WORK REQUIRED:
Reproduce exactly the lines from the line with "The Blender Python script for this scene continues." through the line with "tag(water, kind='structure')", both included, and no other lines.

DATASET RECORDS:
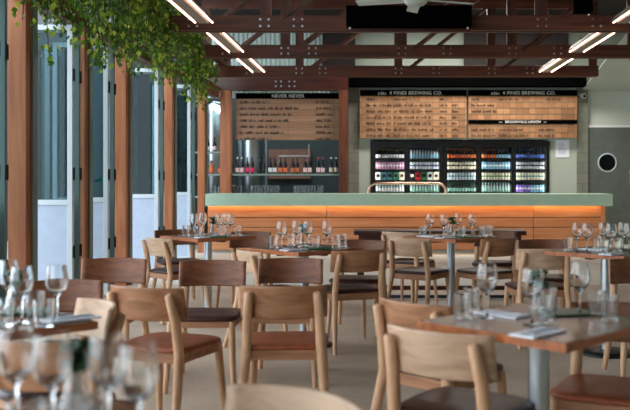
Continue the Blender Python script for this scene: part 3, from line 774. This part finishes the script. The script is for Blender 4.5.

...

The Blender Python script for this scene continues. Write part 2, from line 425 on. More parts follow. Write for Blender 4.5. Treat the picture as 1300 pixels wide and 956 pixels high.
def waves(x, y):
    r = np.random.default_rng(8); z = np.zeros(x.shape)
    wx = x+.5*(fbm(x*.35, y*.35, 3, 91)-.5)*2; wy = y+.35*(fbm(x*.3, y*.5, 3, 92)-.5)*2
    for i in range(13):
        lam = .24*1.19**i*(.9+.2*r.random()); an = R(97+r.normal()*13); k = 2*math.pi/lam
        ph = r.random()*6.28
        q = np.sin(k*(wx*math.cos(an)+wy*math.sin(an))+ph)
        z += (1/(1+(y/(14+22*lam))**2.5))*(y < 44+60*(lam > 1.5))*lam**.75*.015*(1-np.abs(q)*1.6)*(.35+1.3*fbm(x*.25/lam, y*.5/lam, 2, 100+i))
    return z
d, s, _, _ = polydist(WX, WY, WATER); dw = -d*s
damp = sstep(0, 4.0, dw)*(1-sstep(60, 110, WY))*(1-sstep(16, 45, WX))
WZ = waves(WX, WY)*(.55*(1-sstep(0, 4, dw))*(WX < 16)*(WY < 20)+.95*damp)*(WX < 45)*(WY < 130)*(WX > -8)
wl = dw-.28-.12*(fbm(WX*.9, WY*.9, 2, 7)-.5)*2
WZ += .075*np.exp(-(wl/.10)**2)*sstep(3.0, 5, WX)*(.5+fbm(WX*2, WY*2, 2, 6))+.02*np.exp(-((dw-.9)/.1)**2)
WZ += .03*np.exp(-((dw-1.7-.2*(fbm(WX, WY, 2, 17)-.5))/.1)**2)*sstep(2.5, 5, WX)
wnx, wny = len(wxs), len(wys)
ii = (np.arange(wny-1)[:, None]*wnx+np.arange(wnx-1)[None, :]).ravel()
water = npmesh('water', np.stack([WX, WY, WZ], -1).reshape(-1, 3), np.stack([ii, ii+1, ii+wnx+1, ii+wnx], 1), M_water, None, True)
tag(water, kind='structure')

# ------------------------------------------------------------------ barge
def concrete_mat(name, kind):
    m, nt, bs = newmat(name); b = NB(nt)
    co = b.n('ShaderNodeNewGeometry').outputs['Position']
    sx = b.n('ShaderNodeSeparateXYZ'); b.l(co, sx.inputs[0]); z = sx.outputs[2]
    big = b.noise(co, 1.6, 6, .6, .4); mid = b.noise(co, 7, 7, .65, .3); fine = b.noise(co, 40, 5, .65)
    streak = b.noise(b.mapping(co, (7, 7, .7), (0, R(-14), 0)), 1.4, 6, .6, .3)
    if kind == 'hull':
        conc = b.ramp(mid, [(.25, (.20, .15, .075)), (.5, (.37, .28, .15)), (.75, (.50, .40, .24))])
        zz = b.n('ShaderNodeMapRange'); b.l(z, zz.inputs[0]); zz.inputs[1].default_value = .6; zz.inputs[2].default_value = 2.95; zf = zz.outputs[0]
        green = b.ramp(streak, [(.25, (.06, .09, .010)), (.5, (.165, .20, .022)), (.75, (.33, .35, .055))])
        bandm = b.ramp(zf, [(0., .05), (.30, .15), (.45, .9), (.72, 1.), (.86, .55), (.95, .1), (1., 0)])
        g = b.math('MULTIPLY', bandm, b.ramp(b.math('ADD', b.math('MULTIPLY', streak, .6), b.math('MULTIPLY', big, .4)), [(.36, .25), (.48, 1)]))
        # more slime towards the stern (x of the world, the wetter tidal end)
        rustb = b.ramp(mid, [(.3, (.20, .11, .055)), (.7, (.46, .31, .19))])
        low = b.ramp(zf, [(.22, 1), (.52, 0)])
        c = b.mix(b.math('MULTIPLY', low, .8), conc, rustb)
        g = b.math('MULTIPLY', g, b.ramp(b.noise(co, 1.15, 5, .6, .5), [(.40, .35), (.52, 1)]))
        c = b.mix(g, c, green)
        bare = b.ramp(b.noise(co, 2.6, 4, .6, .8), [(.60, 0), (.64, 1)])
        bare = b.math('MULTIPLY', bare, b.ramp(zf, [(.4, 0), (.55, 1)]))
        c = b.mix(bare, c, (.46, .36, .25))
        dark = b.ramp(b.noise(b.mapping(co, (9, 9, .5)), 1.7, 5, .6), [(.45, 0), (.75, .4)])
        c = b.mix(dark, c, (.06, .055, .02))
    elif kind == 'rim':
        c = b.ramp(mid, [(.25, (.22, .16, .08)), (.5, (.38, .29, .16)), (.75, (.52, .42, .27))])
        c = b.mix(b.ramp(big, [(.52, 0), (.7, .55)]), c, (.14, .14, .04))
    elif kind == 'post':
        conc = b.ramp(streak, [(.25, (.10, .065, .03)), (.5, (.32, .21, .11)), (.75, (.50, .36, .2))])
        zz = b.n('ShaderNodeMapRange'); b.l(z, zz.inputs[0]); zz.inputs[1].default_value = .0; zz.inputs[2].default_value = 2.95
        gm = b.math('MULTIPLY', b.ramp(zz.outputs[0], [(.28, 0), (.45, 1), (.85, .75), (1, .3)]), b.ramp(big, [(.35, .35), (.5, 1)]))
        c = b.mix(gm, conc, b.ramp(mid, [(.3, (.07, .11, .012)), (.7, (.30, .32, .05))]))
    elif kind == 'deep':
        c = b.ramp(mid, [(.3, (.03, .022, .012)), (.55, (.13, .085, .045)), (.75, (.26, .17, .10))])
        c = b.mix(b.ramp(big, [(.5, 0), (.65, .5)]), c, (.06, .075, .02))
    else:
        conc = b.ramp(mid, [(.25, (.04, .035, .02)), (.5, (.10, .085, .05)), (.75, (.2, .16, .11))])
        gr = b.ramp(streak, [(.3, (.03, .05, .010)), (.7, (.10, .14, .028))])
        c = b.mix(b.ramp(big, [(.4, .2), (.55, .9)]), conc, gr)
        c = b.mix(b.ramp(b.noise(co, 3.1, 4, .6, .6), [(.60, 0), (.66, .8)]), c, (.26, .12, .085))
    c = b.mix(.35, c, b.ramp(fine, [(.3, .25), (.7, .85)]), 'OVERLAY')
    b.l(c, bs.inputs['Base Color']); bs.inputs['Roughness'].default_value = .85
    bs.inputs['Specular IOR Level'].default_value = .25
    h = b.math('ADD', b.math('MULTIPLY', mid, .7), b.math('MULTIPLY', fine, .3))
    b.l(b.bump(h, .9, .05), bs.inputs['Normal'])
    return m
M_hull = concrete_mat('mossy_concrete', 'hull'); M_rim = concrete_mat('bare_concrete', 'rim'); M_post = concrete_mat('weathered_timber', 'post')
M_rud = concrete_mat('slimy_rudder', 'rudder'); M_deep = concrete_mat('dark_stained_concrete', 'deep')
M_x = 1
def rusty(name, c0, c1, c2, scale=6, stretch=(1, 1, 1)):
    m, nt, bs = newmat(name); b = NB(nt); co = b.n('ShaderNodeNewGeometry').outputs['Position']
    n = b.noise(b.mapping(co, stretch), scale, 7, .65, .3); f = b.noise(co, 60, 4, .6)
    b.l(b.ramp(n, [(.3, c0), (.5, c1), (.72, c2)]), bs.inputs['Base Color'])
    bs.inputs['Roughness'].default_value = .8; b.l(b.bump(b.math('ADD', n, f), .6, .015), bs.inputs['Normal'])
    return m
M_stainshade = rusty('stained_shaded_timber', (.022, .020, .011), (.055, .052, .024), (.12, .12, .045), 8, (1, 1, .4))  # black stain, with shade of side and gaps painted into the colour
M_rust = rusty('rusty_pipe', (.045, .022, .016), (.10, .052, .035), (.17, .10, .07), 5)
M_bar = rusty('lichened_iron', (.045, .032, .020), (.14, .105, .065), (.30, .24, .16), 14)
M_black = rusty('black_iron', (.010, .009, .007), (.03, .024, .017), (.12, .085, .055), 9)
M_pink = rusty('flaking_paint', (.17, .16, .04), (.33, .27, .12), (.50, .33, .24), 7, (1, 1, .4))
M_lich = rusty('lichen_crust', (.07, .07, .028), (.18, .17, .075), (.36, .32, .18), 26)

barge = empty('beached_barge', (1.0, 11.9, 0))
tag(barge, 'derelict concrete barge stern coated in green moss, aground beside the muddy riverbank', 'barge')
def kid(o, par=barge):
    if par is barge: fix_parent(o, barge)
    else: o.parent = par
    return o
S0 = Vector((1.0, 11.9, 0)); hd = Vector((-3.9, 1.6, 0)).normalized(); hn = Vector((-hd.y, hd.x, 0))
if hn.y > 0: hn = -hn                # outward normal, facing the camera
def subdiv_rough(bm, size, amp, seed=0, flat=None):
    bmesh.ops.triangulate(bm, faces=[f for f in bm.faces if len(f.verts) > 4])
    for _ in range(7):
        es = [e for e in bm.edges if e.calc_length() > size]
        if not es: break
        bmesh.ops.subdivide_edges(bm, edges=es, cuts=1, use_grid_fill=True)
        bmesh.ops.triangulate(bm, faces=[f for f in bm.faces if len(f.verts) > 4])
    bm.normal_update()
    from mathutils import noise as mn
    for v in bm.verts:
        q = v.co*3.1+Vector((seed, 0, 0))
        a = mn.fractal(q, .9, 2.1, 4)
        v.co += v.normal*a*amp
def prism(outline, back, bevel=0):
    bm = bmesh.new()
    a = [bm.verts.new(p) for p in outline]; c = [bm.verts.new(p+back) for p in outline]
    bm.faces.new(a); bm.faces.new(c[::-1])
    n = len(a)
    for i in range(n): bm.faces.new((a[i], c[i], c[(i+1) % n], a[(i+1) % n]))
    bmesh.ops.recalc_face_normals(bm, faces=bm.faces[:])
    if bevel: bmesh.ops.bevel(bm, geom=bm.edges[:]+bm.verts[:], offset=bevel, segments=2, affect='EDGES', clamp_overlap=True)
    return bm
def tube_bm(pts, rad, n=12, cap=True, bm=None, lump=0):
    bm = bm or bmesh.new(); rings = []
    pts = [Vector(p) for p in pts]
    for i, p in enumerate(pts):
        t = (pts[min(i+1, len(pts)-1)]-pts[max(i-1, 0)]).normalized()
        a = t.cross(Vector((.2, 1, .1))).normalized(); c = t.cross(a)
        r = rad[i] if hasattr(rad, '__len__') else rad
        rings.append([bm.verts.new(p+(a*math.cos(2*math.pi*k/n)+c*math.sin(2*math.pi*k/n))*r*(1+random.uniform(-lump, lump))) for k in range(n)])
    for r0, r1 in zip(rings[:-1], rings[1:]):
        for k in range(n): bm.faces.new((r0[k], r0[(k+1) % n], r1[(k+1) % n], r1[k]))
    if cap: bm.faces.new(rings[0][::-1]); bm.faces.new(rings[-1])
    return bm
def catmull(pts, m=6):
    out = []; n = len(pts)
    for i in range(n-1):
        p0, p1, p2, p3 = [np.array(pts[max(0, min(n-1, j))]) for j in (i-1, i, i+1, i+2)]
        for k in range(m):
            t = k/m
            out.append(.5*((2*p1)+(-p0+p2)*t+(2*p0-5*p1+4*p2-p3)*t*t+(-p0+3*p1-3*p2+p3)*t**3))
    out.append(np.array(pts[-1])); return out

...

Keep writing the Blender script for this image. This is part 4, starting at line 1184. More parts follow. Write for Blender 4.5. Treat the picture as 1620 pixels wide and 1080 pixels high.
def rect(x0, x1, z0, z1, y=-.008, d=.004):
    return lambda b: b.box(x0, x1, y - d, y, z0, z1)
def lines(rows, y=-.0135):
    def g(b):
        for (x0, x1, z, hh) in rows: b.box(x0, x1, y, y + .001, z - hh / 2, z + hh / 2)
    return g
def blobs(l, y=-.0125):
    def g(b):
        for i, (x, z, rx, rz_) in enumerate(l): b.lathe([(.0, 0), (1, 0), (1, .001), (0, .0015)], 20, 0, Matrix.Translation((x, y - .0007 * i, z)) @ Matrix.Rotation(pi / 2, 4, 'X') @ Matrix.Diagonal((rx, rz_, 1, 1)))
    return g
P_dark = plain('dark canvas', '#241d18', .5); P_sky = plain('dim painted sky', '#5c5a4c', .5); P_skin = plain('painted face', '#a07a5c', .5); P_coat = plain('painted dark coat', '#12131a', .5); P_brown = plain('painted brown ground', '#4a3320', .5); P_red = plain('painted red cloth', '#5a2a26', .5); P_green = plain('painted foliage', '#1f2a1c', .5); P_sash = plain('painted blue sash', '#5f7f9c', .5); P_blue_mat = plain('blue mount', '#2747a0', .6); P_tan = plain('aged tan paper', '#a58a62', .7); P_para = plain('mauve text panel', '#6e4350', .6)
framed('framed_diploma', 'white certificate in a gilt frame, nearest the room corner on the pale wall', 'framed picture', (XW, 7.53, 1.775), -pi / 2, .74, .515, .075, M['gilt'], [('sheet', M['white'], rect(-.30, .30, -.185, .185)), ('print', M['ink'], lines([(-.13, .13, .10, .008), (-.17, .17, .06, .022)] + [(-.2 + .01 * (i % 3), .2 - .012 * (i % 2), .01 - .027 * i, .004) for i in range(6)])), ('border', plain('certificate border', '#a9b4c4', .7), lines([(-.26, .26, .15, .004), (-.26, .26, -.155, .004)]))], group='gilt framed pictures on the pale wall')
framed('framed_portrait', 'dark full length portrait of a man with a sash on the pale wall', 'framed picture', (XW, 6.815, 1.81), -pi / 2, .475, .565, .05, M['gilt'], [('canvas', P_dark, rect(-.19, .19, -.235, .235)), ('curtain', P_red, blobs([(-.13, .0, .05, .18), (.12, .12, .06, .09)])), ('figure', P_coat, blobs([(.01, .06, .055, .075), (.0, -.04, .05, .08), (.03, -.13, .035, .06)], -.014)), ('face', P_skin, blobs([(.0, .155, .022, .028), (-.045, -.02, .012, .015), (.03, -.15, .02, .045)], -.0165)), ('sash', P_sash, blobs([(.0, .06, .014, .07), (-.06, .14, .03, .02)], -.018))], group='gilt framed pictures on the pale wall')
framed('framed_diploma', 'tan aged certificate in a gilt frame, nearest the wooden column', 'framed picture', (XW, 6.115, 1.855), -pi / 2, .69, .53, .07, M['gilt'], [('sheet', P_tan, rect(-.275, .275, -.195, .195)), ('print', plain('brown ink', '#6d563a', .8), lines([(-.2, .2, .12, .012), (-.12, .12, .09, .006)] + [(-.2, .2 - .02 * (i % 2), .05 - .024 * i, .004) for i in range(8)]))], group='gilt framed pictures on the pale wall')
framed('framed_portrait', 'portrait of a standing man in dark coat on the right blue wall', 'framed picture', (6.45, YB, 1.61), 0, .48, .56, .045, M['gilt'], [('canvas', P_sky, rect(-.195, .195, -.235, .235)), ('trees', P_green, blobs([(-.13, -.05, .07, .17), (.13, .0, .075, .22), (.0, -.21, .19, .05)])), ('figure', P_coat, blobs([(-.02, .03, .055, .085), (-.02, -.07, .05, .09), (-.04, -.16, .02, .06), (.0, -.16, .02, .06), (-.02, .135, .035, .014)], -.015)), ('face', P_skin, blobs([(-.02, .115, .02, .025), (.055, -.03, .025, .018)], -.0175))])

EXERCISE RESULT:
The Blender Python script for this scene continues. Write part 2, from line 425 on. More parts follow. Write for Blender 4.5. Treat the picture as 1300 pixels wide and 956 pixels high.
def waves(x, y):
    r = np.random.default_rng(8); z = np.zeros(x.shape)
    wx = x+.5*(fbm(x*.35, y*.35, 3, 91)-.5)*2; wy = y+.35*(fbm(x*.3, y*.5, 3, 92)-.5)*2
    for i in range(13):
        lam = .24*1.19**i*(.9+.2*r.random()); an = R(97+r.normal()*13); k = 2*math.pi/lam
        ph = r.random()*6.28
        q = np.sin(k*(wx*math.cos(an)+wy*math.sin(an))+ph)
        z += (1/(1+(y/(14+22*lam))**2.5))*(y < 44+60*(lam > 1.5))*lam**.75*.015*(1-np.abs(q)*1.6)*(.35+1.3*fbm(x*.25/lam, y*.5/lam, 2, 100+i))
    return z
d, s, _, _ = polydist(WX, WY, WATER); dw = -d*s
damp = sstep(0, 4.0, dw)*(1-sstep(60, 110, WY))*(1-sstep(16, 45, WX))
WZ = waves(WX, WY)*(.55*(1-sstep(0, 4, dw))*(WX < 16)*(WY < 20)+.95*damp)*(WX < 45)*(WY < 130)*(WX > -8)
wl = dw-.28-.12*(fbm(WX*.9, WY*.9, 2, 7)-.5)*2
WZ += .075*np.exp(-(wl/.10)**2)*sstep(3.0, 5, WX)*(.5+fbm(WX*2, WY*2, 2, 6))+.02*np.exp(-((dw-.9)/.1)**2)
WZ += .03*np.exp(-((dw-1.7-.2*(fbm(WX, WY, 2, 17)-.5))/.1)**2)*sstep(2.5, 5, WX)
wnx, wny = len(wxs), len(wys)
ii = (np.arange(wny-1)[:, None]*wnx+np.arange(wnx-1)[None, :]).ravel()
water = npmesh('water', np.stack([WX, WY, WZ], -1).reshape(-1, 3), np.stack([ii, ii+1, ii+wnx+1, ii+wnx], 1), M_water, None, True)
tag(water, kind='structure')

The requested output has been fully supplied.